*RECORD SET*
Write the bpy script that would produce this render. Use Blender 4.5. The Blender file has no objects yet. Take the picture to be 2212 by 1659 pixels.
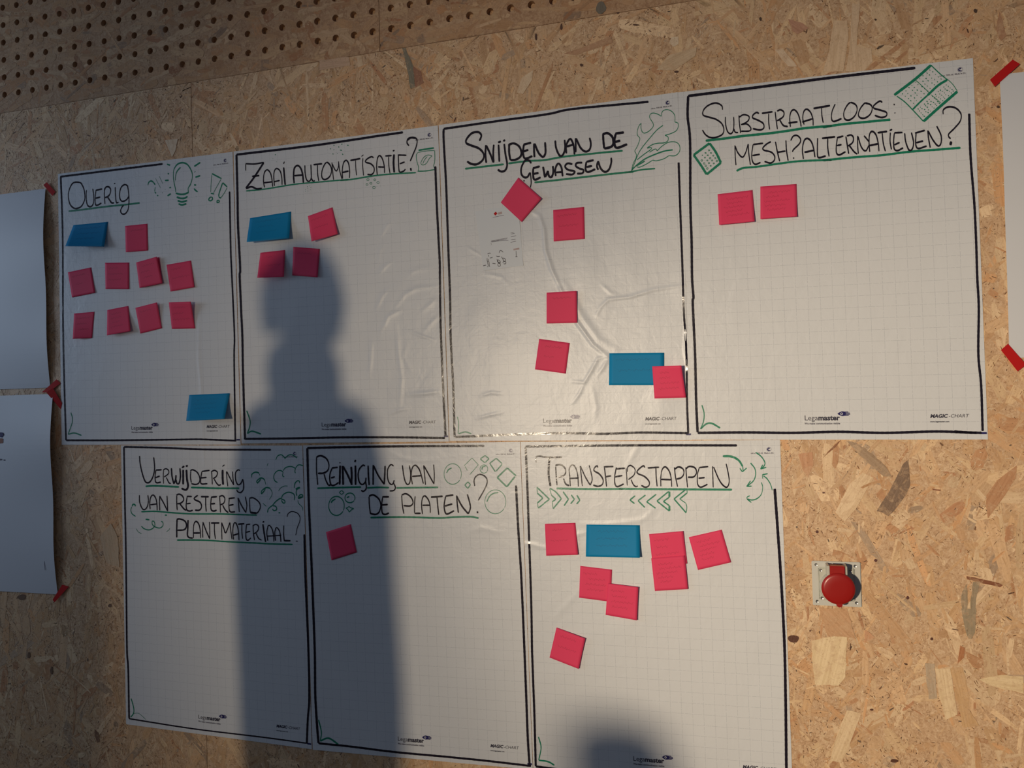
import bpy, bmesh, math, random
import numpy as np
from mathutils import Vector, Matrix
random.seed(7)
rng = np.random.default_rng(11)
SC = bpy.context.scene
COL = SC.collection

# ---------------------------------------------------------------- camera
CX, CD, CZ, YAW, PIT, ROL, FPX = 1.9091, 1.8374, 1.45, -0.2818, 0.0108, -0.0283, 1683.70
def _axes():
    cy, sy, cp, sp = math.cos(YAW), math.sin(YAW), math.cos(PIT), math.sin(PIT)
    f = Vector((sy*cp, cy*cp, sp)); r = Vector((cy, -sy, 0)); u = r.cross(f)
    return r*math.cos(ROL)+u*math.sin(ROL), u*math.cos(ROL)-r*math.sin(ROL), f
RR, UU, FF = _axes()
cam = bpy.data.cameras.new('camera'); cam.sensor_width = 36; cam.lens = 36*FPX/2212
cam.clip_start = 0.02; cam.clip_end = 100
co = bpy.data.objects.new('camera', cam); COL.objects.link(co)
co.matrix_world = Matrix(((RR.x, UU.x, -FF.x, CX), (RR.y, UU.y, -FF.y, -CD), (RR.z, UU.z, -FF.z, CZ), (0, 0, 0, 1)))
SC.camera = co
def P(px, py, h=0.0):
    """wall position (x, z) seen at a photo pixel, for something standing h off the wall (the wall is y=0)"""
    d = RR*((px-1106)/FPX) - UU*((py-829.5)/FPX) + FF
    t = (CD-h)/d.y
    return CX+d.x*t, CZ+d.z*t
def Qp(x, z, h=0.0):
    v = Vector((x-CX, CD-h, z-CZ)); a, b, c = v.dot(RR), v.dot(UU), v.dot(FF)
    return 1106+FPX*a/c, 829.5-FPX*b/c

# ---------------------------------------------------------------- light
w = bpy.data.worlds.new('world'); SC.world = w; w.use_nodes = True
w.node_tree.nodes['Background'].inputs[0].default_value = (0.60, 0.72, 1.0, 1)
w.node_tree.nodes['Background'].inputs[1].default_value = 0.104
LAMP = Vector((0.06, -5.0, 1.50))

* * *

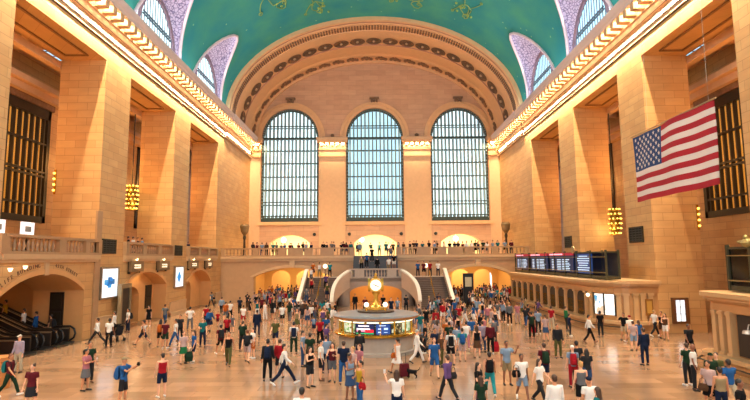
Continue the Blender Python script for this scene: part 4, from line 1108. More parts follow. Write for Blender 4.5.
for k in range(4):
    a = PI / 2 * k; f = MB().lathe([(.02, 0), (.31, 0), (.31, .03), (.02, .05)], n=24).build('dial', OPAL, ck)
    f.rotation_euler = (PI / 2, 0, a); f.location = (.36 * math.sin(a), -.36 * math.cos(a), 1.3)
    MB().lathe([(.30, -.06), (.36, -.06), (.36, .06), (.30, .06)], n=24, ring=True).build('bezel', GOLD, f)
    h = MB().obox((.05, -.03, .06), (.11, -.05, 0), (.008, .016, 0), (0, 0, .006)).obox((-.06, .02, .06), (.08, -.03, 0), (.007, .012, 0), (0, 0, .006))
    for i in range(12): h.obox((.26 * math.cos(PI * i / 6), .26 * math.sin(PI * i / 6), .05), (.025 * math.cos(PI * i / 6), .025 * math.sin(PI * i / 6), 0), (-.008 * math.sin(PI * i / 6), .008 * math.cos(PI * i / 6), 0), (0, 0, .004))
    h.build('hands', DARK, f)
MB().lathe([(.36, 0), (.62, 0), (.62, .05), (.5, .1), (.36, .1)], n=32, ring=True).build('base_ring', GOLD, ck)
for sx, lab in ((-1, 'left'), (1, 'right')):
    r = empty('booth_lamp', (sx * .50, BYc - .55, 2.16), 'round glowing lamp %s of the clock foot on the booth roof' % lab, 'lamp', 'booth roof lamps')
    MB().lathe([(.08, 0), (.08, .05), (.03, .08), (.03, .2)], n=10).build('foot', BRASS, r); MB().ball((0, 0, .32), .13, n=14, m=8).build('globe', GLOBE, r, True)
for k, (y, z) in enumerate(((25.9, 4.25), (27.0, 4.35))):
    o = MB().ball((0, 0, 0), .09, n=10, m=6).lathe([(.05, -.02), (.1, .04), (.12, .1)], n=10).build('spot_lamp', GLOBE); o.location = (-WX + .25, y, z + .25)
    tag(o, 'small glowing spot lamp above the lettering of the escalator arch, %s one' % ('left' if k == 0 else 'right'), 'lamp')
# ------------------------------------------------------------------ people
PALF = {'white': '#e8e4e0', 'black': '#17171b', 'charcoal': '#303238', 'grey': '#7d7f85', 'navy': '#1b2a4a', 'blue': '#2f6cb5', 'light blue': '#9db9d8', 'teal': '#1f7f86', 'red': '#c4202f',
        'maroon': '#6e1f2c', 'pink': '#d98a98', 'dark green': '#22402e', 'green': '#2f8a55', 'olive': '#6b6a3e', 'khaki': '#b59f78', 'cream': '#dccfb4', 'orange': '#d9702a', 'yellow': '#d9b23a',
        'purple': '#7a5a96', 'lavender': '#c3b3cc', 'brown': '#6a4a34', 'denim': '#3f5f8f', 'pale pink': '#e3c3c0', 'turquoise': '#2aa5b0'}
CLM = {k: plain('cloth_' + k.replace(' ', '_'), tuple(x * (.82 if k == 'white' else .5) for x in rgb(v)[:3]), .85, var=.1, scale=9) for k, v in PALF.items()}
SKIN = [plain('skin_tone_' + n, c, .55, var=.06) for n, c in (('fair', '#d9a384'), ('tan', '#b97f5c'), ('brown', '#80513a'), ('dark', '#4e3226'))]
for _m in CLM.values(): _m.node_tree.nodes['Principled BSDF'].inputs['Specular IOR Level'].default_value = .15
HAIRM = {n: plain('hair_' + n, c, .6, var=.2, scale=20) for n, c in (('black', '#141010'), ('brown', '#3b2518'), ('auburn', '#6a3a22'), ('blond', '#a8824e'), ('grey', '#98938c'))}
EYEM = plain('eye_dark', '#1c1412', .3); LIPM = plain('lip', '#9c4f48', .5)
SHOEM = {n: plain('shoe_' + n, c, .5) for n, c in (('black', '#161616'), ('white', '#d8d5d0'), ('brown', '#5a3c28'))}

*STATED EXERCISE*
Skip the pictures and repeat, word for word, the lines from the one containing "Write the bpy" to the one containing "COL = SC.collection", keeping both of those lines.

*OUTPUT BELOW*
Write the bpy script that would produce this render. Use Blender 4.5. The Blender file has no objects yet. Take the picture to be 2212 by 1659 pixels.
import bpy, bmesh, math, random
import numpy as np
from mathutils import Vector, Matrix
random.seed(7)
rng = np.random.default_rng(11)
SC = bpy.context.scene
COL = SC.collection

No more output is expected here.